◆ **Task to complete**
Please quote every line word for word.

◆ **Available data**
* * *

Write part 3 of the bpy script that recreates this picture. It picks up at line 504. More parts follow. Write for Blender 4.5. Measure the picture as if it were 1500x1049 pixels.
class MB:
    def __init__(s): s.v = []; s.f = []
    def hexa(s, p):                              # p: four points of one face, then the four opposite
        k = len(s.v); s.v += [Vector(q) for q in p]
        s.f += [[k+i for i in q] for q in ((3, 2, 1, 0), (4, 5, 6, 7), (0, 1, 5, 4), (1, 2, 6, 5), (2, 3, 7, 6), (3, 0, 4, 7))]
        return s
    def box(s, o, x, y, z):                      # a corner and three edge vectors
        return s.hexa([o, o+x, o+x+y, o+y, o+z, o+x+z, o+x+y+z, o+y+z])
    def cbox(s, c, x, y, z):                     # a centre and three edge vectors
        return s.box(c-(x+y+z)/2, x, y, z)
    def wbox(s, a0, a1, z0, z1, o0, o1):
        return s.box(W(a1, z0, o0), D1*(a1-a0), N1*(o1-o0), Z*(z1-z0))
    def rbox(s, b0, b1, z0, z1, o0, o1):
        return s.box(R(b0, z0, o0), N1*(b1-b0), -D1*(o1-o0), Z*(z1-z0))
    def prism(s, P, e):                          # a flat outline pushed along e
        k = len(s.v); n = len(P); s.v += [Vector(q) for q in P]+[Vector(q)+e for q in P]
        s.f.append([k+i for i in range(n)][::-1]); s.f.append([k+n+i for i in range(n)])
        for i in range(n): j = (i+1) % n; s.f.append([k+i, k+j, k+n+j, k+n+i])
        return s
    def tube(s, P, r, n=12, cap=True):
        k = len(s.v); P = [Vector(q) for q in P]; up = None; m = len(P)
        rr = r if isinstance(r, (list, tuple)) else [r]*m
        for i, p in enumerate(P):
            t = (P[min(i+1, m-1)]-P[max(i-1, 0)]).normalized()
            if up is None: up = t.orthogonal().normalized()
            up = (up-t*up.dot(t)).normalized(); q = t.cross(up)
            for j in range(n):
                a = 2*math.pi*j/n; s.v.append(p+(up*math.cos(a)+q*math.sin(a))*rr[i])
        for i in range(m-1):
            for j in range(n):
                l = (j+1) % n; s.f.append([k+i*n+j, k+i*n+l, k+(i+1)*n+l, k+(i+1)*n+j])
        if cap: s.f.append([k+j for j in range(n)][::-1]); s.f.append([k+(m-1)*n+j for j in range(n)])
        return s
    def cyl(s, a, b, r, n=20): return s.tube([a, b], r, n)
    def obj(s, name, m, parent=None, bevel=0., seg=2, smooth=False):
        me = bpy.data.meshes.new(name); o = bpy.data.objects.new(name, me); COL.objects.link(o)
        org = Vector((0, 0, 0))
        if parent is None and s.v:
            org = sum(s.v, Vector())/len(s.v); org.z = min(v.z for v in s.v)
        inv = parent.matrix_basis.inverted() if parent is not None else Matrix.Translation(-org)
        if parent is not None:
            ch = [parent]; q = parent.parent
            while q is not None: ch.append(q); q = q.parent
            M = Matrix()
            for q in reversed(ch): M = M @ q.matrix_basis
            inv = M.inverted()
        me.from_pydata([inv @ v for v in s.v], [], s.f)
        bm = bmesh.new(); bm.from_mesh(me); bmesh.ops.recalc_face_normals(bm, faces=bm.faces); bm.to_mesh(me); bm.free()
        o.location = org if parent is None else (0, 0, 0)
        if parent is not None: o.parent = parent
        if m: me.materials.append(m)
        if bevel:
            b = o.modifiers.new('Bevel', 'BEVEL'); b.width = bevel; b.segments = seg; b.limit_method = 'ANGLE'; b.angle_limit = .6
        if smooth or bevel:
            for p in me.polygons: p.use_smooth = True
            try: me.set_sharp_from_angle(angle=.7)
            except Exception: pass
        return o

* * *

◆ **Solution**
Write part 3 of the bpy script that recreates this picture. It picks up at line 504. More parts follow. Write for Blender 4.5. Measure the picture as if it were 1500x1049 pixels.
class MB:
    def __init__(s): s.v = []; s.f = []
    def hexa(s, p):                              # p: four points of one face, then the four opposite
        k = len(s.v); s.v += [Vector(q) for q in p]
        s.f += [[k+i for i in q] for q in ((3, 2, 1, 0), (4, 5, 6, 7), (0, 1, 5, 4), (1, 2, 6, 5), (2, 3, 7, 6), (3, 0, 4, 7))]
        return s
    def box(s, o, x, y, z):                      # a corner and three edge vectors
        return s.hexa([o, o+x, o+x+y, o+y, o+z, o+x+z, o+x+y+z, o+y+z])
    def cbox(s, c, x, y, z):                     # a centre and three edge vectors
        return s.box(c-(x+y+z)/2, x, y, z)
    def wbox(s, a0, a1, z0, z1, o0, o1):
        return s.box(W(a1, z0, o0), D1*(a1-a0), N1*(o1-o0), Z*(z1-z0))
    def rbox(s, b0, b1, z0, z1, o0, o1):
        return s.box(R(b0, z0, o0), N1*(b1-b0), -D1*(o1-o0), Z*(z1-z0))
    def prism(s, P, e):                          # a flat outline pushed along e
        k = len(s.v); n = len(P); s.v += [Vector(q) for q in P]+[Vector(q)+e for q in P]
        s.f.append([k+i for i in range(n)][::-1]); s.f.append([k+n+i for i in range(n)])
        for i in range(n): j = (i+1) % n; s.f.append([k+i, k+j, k+n+j, k+n+i])
        return s
    def tube(s, P, r, n=12, cap=True):
        k = len(s.v); P = [Vector(q) for q in P]; up = None; m = len(P)
        rr = r if isinstance(r, (list, tuple)) else [r]*m
        for i, p in enumerate(P):
            t = (P[min(i+1, m-1)]-P[max(i-1, 0)]).normalized()
            if up is None: up = t.orthogonal().normalized()
            up = (up-t*up.dot(t)).normalized(); q = t.cross(up)
            for j in range(n):
                a = 2*math.pi*j/n; s.v.append(p+(up*math.cos(a)+q*math.sin(a))*rr[i])
        for i in range(m-1):
            for j in range(n):
                l = (j+1) % n; s.f.append([k+i*n+j, k+i*n+l, k+(i+1)*n+l, k+(i+1)*n+j])
        if cap: s.f.append([k+j for j in range(n)][::-1]); s.f.append([k+(m-1)*n+j for j in range(n)])
        return s
    def cyl(s, a, b, r, n=20): return s.tube([a, b], r, n)
    def obj(s, name, m, parent=None, bevel=0., seg=2, smooth=False):
        me = bpy.data.meshes.new(name); o = bpy.data.objects.new(name, me); COL.objects.link(o)
        org = Vector((0, 0, 0))
        if parent is None and s.v:
            org = sum(s.v, Vector())/len(s.v); org.z = min(v.z for v in s.v)
        inv = parent.matrix_basis.inverted() if parent is not None else Matrix.Translation(-org)
        if parent is not None:
            ch = [parent]; q = parent.parent
            while q is not None: ch.append(q); q = q.parent
            M = Matrix()
            for q in reversed(ch): M = M @ q.matrix_basis
            inv = M.inverted()
        me.from_pydata([inv @ v for v in s.v], [], s.f)
        bm = bmesh.new(); bm.from_mesh(me); bmesh.ops.recalc_face_normals(bm, faces=bm.faces); bm.to_mesh(me); bm.free()
        o.location = org if parent is None else (0, 0, 0)
        if parent is not None: o.parent = parent
        if m: me.materials.append(m)
        if bevel:
            b = o.modifiers.new('Bevel', 'BEVEL'); b.width = bevel; b.segments = seg; b.limit_method = 'ANGLE'; b.angle_limit = .6
        if smooth or bevel:
            for p in me.polygons: p.use_smooth = True
            try: me.set_sharp_from_angle(angle=.7)
            except Exception: pass
        return o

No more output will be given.